South Abingdon Children’s Centre – Crayon Fence

Crayon Fence
At the South Abingdon Children’s Centre, on Caldecott Chase, the Mayor of Abingdon, Cllr Charlie Birks, did a bit of DIY to fix the last crayon to the fence.Crayon Fence
He also gave a speech thanking everybody who helped get the centre back up and running. It is now run by the Abingdon Carousel Charity.

It is the end of National Volunteers Week – a week in which the UK celebrates volunteers and says thank you to them for the contribution that they make. Charlie thanked all the volunteers who have given time to get the children’s centre working, or who volunteered elsewhere in Abingdon.
Crayon Fence
There is a named crayon for each of the organisations that have helped provide funding or done work to make sure the Children’s Centre opened.

Other news from the Children’s Centre is that a new Saturday Club has started and it runs between 9.30am and 12. They do things like stories, science, cooking, planting and gardening, music, art and crafts. Parents or carers stay with the children, who can be any age – although activities will mostly suit pre-schoolers.

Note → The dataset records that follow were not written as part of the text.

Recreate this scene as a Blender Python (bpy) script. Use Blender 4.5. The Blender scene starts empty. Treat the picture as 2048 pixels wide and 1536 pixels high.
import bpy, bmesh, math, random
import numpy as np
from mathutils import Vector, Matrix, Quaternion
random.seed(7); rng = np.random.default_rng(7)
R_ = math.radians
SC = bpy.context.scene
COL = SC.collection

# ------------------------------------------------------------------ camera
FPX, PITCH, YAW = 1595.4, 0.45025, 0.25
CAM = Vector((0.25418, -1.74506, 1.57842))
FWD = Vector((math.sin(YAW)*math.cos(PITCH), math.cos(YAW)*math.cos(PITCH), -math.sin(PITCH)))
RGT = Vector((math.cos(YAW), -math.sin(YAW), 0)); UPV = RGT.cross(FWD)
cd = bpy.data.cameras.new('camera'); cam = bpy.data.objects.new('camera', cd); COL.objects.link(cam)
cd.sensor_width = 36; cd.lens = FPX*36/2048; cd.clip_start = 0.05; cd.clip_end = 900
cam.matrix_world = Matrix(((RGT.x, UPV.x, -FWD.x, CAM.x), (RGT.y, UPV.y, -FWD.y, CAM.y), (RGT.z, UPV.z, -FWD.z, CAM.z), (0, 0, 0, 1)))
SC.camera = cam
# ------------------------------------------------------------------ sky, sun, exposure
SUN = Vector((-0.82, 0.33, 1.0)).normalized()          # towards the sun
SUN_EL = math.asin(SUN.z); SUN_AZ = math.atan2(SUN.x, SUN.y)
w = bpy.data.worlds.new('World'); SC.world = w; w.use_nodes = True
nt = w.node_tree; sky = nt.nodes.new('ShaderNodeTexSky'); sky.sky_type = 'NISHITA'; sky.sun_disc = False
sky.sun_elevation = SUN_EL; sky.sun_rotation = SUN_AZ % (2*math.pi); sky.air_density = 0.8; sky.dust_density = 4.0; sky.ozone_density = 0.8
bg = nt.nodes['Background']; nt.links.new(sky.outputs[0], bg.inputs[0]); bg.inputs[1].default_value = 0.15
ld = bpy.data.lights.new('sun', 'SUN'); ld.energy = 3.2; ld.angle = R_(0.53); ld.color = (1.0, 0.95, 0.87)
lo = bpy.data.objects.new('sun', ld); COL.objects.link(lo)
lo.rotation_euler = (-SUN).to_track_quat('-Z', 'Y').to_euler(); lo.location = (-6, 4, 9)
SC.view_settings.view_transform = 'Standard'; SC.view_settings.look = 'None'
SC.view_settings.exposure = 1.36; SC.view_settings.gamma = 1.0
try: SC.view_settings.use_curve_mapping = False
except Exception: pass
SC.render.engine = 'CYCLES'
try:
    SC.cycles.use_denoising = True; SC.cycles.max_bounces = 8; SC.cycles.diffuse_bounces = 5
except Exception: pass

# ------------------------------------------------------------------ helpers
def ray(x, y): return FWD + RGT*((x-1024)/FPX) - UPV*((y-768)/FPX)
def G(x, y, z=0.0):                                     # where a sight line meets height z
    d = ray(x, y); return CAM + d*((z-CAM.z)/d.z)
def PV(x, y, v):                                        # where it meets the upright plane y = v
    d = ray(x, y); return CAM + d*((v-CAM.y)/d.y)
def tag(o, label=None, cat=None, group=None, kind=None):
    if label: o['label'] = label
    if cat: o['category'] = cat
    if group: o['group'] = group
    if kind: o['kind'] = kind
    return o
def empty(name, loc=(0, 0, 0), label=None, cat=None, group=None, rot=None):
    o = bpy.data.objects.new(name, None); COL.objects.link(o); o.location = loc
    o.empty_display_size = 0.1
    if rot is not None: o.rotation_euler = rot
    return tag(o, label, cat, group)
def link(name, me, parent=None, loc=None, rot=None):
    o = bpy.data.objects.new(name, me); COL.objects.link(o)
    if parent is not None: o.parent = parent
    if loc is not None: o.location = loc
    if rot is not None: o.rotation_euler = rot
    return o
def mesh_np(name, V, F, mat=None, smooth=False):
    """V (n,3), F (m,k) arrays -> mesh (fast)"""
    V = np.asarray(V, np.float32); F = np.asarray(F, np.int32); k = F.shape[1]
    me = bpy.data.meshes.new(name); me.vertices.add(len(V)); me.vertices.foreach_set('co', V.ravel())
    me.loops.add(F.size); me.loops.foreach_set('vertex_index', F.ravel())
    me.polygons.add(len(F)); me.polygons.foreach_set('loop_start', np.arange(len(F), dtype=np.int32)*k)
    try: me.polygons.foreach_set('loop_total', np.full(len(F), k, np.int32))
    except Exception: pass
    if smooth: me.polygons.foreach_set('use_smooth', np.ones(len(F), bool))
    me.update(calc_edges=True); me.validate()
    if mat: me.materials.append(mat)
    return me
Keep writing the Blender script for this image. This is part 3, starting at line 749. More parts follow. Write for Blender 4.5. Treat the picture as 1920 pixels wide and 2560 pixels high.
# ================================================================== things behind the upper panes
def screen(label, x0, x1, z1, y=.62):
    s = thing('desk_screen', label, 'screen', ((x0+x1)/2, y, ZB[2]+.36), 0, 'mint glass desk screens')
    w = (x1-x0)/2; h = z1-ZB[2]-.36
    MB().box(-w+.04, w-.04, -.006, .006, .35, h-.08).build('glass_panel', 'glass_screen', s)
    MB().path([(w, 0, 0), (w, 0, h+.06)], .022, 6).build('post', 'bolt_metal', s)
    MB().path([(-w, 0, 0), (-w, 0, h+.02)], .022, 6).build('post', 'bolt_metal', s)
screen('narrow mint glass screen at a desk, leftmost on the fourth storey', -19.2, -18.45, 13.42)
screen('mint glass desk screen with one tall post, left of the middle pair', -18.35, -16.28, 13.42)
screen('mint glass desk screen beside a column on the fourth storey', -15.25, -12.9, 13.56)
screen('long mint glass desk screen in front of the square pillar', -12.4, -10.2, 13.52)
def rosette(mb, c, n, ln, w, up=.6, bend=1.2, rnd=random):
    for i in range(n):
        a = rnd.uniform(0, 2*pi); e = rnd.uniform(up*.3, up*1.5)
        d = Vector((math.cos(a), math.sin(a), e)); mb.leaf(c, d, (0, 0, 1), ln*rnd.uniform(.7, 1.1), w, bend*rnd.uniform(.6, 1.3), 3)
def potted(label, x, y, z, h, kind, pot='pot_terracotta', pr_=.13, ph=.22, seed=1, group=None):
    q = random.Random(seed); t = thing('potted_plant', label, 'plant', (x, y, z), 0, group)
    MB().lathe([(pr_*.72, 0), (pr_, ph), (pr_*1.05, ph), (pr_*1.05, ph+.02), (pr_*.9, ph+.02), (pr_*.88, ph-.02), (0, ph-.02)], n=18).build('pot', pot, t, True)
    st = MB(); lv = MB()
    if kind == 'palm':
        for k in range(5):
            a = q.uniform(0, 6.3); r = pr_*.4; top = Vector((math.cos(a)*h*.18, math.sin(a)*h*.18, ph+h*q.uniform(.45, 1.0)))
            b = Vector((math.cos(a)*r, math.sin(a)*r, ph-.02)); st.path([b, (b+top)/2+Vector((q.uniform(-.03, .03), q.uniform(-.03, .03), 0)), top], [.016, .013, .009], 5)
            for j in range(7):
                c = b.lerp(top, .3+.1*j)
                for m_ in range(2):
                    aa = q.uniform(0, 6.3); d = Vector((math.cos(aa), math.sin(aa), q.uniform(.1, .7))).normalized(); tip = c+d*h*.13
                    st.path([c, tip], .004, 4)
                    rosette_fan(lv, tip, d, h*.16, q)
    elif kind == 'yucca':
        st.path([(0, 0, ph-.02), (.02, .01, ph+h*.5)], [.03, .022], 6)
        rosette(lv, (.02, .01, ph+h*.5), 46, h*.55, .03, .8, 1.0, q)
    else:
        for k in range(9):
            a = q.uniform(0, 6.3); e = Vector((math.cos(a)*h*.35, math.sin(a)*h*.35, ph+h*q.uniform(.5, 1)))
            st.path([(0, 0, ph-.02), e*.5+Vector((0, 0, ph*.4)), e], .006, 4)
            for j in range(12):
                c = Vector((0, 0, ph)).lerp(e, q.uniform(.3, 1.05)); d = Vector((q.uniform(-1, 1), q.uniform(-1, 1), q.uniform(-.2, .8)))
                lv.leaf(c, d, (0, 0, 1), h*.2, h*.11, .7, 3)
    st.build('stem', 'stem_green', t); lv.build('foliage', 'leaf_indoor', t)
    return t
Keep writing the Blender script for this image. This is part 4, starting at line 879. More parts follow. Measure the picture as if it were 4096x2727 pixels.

4 thoughts on “South Abingdon Children’s Centre – Crayon Fence

  1. Hester

    National Volunteers Week seems to have slipped by unnoticed so, although I have said it before I thought it was worth giving another shout-out for the many hundreds of people who do voluntary work in Abingdon.
    Some people think of volunteering as working in charity shops, but here it could include: helping with youth or sport clubs, doing practical tasks for elderly people, fundraising for all sorts of causes, looking after our local wildlife and nature areas, helping run activities for people with health or mobility difficulties, helping with town events – most of the big ones are run wholly by volunteers – school parent associations, running social activities, helping children with reading or foreigners with English, etc etc. Then there are more formal roles, such as School Governors, Citizens Advice, town councillors etc. This is by no means a complete list – apologies to those I have missed – but well done to all involved, the town would be a dismal place without them.

    Reply
  2. Horsesmouth

    Hester I get all of that but how do you/we help those who slip through the net and get little or no help especially those with mental health problems and i refer in particular to three women who walk the town?
    The first is a bedraggled thinish woman who lives off Ock street and is often found outside Weatherspoons where sympathetic customers give her their change, her clothes are little more than rags- why is she existing like this?
    The second is equally if not more pitiful, clearly a very disturbed person she was given an asbo a few months ago and banned from the town centre for being abusive and threatening, I saw her in town today and she looks dreadful, mated hair wearing clothes you wouldn’t give to a charity shop and so, so thin.
    The third is a woman often found sitting around the market place and although she appears well fed her clothes and obvious lonleyness depicts another side to her.
    I don’t know where we go with this, I really don’t, seemingly good people who for some reason have big issues that apparently society has passed them by?

    Reply
  3. hester

    Steve – there are no easy answers. I suspect that most of those you mention already get a lot of help from various organisations – voluntary and statutory – but there are no “wrap-around” services now, and by no means all of those affected would want them. Every individual is different, some are on their own through choice, others would love to have someone to care for them. Some have been offered help and support, but rejected it; others may indeed have fallen through the net and not been offered it.
    In the “old days” people like this would have been less visible – they would either have been cared for by their families or institutionalised. Rightly or wrongly, the latter is no longer an available option: if families aren’t around or can’t help, the GPs and support agencies do their best – but no-one has a magic wand to make everything right for people.
    It is, as you say,very distressing, but there are a lot of good people out there trying to help.

    Reply
  4. Horsesmouth

    Indeed Hester indeed but when you see people like this it makes you realise just how fickle ( and cruel) life can be and that we should take nothing for granted. What’s the worst thing anyone can imagine? Would it be homelessness or loneliness?